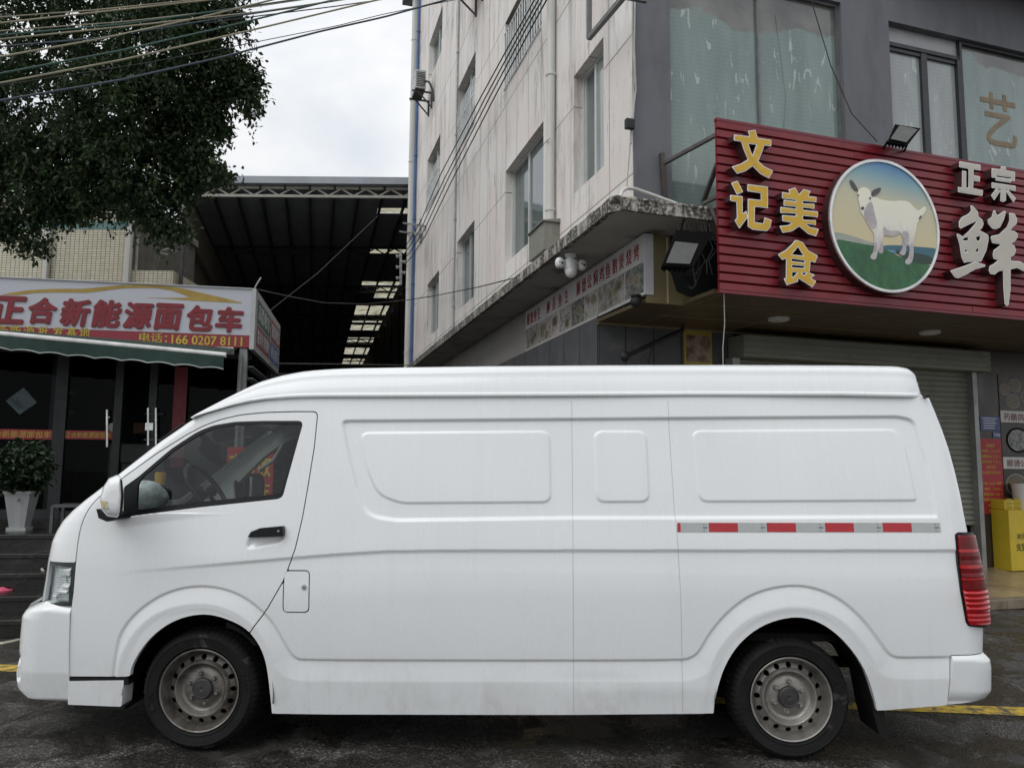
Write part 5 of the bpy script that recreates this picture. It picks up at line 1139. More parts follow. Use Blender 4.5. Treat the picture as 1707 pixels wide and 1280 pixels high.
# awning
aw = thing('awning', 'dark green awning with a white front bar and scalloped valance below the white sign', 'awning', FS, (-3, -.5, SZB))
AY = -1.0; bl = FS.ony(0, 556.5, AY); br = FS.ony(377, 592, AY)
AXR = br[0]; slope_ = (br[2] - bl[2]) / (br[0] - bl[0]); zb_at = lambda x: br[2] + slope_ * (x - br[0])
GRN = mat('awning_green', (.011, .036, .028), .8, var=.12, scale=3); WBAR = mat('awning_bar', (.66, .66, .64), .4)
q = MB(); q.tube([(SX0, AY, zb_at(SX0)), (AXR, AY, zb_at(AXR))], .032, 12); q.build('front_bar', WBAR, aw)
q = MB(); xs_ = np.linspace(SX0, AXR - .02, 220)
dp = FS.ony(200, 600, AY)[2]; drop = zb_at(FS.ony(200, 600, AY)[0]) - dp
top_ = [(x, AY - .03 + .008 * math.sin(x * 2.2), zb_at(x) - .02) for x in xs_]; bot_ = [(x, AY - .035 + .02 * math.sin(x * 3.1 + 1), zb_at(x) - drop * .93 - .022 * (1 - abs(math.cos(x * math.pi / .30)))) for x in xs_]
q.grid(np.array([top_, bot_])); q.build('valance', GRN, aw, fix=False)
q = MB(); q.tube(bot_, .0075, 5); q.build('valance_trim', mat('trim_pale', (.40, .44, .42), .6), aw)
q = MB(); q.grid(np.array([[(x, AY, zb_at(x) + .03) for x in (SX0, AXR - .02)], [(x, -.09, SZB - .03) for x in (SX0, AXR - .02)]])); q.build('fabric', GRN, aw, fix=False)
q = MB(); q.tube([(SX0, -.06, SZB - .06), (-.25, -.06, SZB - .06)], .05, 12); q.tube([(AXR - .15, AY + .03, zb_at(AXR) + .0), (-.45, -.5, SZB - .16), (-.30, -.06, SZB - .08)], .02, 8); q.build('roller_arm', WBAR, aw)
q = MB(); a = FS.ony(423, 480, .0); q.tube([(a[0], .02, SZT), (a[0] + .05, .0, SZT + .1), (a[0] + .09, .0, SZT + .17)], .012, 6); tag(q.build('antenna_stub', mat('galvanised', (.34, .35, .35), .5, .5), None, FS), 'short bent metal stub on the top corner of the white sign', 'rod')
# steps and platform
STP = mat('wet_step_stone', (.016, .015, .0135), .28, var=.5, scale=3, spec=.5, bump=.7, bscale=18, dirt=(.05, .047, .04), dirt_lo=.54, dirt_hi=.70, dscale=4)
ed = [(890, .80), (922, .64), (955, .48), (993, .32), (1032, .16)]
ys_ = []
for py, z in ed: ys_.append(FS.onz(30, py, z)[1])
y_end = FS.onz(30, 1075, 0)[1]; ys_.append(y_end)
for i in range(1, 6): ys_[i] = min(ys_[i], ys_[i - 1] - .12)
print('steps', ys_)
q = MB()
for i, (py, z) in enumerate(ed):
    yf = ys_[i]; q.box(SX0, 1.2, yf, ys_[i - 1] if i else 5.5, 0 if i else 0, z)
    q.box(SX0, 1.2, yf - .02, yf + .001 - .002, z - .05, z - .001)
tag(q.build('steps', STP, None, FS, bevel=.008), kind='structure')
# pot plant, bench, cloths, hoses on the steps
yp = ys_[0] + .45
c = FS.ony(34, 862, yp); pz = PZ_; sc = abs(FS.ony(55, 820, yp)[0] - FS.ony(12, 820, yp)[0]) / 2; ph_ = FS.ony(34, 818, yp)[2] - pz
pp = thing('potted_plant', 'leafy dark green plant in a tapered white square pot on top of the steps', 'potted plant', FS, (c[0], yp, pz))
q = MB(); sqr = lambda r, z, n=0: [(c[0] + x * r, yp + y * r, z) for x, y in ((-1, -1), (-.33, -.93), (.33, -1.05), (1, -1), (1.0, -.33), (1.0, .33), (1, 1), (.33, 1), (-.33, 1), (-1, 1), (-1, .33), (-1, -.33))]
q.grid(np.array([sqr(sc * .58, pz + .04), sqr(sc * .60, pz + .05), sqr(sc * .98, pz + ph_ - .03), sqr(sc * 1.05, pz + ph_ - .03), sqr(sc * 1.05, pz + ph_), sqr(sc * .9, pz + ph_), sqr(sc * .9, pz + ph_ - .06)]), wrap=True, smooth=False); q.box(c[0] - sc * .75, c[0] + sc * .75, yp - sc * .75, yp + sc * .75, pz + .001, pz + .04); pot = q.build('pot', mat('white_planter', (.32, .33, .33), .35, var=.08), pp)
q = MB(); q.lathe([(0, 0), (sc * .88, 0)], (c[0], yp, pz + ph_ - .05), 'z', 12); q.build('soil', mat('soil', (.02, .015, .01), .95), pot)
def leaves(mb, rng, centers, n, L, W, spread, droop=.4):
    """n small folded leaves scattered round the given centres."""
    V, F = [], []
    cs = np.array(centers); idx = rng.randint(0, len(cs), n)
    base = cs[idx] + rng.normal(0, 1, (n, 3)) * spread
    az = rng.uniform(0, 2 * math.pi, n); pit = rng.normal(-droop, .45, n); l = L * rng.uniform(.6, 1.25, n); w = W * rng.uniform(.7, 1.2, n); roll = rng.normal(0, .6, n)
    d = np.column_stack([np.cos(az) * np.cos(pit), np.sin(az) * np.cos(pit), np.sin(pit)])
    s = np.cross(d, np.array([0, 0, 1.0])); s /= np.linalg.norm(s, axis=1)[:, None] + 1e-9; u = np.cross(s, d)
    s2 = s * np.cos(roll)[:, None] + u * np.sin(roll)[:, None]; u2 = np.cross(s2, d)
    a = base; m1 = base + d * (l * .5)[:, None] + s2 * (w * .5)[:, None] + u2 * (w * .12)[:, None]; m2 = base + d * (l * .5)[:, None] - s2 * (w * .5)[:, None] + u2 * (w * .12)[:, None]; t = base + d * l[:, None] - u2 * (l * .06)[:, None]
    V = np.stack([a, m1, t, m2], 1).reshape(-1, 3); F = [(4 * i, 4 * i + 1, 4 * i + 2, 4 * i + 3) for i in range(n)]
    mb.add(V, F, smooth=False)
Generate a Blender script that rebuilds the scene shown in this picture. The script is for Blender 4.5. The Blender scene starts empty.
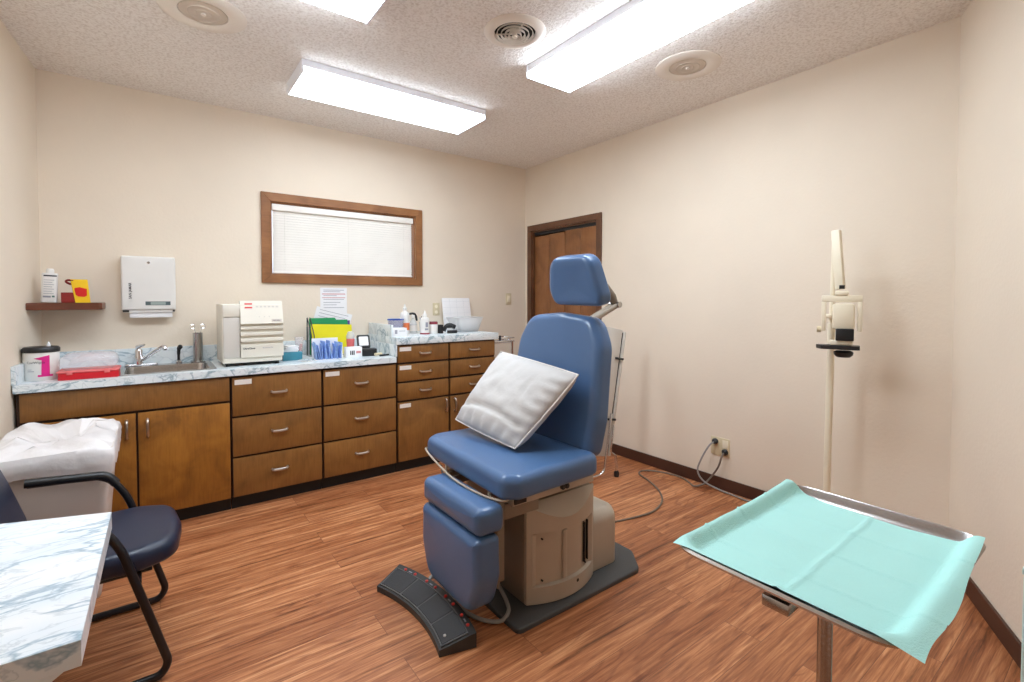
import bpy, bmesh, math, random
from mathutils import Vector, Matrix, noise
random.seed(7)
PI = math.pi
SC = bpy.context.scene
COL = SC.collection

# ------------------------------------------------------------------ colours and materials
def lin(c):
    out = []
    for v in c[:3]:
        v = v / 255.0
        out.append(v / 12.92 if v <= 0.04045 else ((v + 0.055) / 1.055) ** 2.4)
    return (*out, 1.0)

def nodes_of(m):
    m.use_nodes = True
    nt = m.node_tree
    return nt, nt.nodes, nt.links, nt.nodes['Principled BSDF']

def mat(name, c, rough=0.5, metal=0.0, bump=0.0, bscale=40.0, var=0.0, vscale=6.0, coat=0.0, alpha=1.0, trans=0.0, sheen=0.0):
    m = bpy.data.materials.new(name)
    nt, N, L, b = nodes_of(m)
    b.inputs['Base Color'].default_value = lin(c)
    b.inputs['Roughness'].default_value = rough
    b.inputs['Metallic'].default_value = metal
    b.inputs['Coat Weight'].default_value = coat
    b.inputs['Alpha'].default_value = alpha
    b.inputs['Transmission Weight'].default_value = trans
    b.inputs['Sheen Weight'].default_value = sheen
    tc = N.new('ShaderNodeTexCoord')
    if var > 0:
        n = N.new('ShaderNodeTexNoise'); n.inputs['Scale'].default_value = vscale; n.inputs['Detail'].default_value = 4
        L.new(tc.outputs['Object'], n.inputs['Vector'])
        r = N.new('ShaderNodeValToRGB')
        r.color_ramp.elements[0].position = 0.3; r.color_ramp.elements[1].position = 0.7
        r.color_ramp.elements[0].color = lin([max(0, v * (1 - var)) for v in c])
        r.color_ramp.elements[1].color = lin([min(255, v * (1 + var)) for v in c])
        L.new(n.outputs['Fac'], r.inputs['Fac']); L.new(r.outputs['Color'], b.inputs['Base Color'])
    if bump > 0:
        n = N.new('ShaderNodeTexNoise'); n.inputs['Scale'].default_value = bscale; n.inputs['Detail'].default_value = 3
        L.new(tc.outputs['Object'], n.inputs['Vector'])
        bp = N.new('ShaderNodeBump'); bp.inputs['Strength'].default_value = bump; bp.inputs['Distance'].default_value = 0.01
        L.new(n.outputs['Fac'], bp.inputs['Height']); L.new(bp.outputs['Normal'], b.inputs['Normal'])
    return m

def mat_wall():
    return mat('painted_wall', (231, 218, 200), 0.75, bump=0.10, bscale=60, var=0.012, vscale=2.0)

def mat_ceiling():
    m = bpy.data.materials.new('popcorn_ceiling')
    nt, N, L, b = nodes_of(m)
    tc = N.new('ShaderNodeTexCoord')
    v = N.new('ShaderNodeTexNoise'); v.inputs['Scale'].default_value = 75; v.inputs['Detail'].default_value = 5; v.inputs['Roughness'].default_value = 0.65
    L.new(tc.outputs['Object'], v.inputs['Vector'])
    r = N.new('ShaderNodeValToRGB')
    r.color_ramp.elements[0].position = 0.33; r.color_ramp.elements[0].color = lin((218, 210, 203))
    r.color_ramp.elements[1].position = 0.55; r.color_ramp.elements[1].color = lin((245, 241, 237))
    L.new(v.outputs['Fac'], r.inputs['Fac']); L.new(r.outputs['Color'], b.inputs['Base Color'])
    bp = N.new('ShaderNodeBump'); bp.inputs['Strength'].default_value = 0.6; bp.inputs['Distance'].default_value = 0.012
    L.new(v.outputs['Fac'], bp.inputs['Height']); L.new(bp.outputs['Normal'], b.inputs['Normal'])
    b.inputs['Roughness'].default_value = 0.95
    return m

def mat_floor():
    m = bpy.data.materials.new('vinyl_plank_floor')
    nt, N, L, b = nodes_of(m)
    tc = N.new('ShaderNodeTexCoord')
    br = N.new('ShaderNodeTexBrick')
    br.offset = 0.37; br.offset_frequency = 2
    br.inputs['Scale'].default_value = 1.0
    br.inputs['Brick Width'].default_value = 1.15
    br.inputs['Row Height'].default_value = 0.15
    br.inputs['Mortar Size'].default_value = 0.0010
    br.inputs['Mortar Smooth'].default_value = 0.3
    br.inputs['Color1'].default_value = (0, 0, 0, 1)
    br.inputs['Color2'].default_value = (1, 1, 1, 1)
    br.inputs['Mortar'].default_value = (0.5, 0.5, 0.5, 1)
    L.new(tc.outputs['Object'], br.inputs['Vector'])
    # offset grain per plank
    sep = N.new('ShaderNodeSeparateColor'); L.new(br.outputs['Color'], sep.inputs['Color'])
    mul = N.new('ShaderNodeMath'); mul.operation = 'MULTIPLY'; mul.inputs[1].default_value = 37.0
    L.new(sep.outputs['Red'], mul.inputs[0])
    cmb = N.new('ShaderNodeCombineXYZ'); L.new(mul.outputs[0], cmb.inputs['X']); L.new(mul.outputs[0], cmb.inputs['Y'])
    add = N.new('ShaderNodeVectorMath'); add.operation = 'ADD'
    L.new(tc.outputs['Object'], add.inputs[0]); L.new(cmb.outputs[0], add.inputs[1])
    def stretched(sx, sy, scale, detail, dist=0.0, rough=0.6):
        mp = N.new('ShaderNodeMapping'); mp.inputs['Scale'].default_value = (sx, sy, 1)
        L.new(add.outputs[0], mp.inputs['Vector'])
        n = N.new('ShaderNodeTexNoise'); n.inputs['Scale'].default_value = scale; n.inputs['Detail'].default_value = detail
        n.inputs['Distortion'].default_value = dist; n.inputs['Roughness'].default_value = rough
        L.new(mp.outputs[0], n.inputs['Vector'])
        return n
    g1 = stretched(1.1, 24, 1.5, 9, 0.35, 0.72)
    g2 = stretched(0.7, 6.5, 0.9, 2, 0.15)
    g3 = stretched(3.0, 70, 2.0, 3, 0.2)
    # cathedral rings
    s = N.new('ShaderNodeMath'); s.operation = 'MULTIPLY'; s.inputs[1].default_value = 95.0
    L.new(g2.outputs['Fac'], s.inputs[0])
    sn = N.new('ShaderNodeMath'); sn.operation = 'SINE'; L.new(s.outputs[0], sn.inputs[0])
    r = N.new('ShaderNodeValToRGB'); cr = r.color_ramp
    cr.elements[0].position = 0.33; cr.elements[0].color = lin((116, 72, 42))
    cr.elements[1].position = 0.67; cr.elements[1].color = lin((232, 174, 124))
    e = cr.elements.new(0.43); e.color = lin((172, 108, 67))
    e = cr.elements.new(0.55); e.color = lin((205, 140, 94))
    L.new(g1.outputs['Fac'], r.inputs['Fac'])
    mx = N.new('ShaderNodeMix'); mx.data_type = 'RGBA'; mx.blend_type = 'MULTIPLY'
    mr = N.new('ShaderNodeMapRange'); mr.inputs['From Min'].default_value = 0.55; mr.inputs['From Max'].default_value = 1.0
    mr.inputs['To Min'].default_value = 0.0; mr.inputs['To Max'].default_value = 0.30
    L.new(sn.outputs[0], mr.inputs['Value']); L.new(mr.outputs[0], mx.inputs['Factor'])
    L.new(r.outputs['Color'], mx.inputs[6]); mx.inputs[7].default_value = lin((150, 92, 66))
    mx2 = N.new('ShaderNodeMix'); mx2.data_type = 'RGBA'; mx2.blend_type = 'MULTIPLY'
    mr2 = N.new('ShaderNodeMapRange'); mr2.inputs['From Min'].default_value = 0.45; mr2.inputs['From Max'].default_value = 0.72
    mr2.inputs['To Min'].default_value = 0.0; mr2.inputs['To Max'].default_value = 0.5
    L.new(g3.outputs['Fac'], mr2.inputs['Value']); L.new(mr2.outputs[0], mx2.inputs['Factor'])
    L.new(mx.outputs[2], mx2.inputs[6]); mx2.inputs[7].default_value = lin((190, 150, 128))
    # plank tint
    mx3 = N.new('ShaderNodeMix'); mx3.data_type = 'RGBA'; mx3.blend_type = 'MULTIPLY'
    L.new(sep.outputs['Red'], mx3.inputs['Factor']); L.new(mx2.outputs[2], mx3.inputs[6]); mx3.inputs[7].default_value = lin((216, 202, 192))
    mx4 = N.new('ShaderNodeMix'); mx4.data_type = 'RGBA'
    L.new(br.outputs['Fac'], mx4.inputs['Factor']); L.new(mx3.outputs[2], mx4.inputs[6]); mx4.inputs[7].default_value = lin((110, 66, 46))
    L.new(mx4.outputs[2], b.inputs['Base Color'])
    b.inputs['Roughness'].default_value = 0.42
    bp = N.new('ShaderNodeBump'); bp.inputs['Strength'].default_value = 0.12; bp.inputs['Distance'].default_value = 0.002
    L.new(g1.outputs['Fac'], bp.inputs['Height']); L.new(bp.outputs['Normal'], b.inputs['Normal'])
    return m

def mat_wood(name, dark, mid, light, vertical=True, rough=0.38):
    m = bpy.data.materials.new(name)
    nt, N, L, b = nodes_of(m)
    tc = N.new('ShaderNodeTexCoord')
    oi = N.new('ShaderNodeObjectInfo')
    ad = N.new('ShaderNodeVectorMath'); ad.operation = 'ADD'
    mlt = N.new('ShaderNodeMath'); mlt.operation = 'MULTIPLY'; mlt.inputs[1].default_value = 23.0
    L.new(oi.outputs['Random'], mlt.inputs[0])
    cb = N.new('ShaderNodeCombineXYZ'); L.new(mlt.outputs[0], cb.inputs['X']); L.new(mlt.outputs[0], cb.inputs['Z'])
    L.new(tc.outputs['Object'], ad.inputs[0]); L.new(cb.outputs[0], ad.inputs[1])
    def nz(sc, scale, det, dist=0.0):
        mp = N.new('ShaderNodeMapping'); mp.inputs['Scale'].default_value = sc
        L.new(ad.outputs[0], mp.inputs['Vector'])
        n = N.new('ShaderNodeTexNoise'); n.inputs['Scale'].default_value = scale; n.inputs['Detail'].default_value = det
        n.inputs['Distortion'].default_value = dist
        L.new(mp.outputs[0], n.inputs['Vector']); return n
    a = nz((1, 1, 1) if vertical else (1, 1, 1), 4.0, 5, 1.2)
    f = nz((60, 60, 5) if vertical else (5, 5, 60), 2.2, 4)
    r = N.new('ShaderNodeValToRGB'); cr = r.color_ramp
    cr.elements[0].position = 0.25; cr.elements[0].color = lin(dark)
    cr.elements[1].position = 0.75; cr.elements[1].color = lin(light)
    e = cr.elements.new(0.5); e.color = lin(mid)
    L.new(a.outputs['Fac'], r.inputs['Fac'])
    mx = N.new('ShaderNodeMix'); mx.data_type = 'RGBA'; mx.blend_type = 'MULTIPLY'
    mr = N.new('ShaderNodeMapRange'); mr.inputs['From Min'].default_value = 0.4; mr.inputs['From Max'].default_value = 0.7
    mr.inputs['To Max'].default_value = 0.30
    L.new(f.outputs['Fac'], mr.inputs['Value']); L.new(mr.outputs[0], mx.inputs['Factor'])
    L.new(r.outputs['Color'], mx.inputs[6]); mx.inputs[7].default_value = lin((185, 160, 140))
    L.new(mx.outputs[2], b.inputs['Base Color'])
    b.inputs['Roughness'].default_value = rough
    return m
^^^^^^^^
Using the data above, set down each line from the line with "Generate a Blender" to the line with "COL = SC.collection" exactly, both ends included, and leave the pictures behind. Nothing else belongs.

Generate a Blender script that rebuilds the scene shown in this picture. The script is for Blender 4.5. The Blender scene starts empty.
import bpy, bmesh, math, random
from mathutils import Vector, Matrix, noise
random.seed(7)
PI = math.pi
SC = bpy.context.scene
COL = SC.collection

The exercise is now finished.